Comentário: Empatia, por Gian Cristiano Wagner

Por Gian Cristiano Wagner, jornalista (MTB – 17975/RS)

No jornalismo existe uma espécie de “filtro” que faz o profissional da área ou o veículo, seguindo sua linha editorial, decidir quais assuntos são mais relevantes. Esse filtro é chamado de valor notícia. É tão básico que esquecemos que o valor das coisas, não só da notícia, é relativo ao valor que nós, social e culturalmente, damos àquilo.

No início do mês de março, Arthur Lula da Silva, sete anos, virou anjo precocemente. A morte em geral é algo doloroso, do qual aceitamos por obrigação e ocultamos nosso medo da única coisa inevitável já conhecida até hoje. Quando a morte atinge alguém de mais idade, que teve experiências, conseguimos nos conformar quando argumentamos estrategicamente entre nós mesmos que esta era a hora. Já quando a morte apunhala de surpresa, nos questionamos dos nossos valores e sobre quem nós somos.

Há recém completos 23 anos da morte do grupo Mamonas Assassinas, ainda saudosos ouvimos as 14 músicas que encantaram o Brasil nos anos 90. Da noite para o dia, o 2 de março nunca mais se tornaria o mesmo.

Não tenho filhos, quem dirá netos. Não posso falar sobre como é ser pai, muito menos avô. Meus avôs eram mortos quando nasci, não sei como é ter um avô. Porém, de tudo que vi até hoje sobre essa figura, aprendi que bons avôs deixam legados e um neto marca e muda a personalidade de um avô. Para um avô, perder um neto ainda criança deve ser bastante doloroso. Mas em março de 2019, o Brasil parece ter esquecido disso. De escolta armada e blindada, Lula, precisou lidar com a morte do neto e também com o linchamento público. Filho do presidente da República afirmando que o ex-presidente não deveria ter tido o direito de velar o neto. Uma palavra de luto seria de melhor marketing para Eduardo Bolsonaro, mas ele preferiu a agressão. Atacar numa situação dessas é tão desumano e desnecessário quanto bater em cachorro morto.
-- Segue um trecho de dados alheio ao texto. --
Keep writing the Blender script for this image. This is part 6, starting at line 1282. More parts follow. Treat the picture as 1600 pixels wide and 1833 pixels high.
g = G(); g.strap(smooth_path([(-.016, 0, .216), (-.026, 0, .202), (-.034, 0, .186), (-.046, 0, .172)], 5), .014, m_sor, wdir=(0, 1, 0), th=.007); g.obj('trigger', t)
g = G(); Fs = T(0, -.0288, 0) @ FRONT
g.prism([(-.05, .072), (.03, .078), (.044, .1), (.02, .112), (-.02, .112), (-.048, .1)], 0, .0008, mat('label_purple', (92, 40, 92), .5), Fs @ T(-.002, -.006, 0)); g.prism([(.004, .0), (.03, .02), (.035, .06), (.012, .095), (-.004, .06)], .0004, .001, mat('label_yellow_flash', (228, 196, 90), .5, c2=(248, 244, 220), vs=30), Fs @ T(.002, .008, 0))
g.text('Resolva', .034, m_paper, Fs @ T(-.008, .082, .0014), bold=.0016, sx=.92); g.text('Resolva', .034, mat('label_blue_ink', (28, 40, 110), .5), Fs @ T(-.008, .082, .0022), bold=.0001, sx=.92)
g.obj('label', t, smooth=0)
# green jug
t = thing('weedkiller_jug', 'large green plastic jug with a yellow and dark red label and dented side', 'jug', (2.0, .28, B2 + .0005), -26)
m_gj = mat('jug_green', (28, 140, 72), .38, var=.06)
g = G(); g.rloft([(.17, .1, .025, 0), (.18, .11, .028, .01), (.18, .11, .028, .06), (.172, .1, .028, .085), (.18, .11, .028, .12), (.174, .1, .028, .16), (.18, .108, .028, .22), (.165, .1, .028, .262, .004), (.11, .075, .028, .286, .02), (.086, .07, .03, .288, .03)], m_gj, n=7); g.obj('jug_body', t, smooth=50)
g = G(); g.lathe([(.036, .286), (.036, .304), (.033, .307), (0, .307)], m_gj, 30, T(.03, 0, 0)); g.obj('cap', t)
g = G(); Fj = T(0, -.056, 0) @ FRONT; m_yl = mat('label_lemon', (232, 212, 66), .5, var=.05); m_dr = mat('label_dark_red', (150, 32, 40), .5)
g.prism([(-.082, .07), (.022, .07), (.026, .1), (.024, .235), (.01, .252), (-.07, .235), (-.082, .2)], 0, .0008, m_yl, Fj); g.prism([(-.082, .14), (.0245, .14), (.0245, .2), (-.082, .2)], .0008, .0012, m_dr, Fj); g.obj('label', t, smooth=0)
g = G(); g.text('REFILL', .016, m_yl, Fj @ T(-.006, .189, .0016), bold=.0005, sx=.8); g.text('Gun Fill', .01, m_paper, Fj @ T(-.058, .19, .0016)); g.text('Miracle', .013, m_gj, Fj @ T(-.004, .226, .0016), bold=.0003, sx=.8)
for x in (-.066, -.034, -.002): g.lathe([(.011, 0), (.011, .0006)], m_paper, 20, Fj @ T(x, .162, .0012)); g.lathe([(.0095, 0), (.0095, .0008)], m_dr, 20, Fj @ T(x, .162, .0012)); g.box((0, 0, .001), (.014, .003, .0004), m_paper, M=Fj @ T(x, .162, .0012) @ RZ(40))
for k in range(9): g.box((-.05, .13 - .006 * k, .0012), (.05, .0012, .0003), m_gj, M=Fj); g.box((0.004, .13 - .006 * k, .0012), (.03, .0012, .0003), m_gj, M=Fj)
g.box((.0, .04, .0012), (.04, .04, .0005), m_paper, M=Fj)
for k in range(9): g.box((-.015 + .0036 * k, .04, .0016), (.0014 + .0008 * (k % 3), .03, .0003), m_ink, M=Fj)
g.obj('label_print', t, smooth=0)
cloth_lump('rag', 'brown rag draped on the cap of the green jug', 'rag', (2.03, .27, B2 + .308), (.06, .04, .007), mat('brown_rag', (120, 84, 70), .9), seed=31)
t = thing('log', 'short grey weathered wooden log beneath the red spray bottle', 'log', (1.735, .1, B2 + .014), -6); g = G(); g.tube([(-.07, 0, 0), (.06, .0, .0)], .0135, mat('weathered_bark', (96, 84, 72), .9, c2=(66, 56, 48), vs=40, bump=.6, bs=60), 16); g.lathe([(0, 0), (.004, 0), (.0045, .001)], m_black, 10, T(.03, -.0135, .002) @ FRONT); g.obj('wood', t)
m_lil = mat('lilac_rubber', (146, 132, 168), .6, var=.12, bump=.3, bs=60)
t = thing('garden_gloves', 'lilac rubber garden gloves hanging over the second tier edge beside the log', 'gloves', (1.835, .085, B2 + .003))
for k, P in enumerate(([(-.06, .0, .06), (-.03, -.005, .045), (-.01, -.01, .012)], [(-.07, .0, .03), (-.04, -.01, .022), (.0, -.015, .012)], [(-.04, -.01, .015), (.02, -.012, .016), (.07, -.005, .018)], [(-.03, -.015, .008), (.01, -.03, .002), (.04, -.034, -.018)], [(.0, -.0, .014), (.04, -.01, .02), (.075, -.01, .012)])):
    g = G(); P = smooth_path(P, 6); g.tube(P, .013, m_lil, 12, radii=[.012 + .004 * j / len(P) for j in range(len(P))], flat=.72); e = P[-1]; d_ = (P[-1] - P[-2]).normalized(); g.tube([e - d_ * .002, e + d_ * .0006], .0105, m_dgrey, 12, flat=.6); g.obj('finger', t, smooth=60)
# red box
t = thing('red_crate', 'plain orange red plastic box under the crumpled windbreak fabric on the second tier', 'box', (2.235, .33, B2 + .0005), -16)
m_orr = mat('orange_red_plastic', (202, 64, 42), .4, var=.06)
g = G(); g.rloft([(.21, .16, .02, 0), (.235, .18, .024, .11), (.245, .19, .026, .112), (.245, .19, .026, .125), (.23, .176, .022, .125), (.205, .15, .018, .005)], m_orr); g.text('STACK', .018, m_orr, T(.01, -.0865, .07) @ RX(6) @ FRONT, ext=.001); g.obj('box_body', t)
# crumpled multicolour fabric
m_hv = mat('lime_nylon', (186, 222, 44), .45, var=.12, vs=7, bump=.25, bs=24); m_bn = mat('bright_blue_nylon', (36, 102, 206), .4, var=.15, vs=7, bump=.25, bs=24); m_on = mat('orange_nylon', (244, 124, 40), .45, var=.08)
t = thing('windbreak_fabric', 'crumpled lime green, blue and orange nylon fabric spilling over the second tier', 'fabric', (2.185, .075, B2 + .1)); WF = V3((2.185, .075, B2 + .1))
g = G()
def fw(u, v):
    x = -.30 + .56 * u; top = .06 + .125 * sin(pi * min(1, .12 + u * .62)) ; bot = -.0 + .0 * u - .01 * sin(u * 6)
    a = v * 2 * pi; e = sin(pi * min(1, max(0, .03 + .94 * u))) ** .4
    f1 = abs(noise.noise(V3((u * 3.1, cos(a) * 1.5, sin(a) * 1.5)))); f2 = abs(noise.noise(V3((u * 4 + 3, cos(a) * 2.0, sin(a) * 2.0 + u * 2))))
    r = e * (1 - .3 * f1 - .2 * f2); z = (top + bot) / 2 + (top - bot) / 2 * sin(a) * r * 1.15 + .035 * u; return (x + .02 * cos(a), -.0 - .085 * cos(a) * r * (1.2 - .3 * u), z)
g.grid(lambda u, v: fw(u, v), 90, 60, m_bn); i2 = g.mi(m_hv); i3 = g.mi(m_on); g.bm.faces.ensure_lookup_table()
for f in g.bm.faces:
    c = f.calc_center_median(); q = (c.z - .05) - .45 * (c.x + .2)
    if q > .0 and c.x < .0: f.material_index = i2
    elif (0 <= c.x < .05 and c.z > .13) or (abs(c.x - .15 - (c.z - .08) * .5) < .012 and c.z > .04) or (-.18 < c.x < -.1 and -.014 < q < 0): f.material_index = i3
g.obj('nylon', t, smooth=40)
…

Lula está preso em Curitiba, acusado, julgado e culpado. A oposição já está no poder. Não vejo nenhuma motivação para atacar algo tão sensível, como a morte de uma criança. Lula já é a persona non grata da nação. Os 14 anos de PT e de Lula já acabaram. E se Lula ainda representa alguma ameaça ao Governo, a culpa é deste governo mesmo que, nem em uma situação de luto, é capaz de deixar o lado político ideológico para atacar a oposição.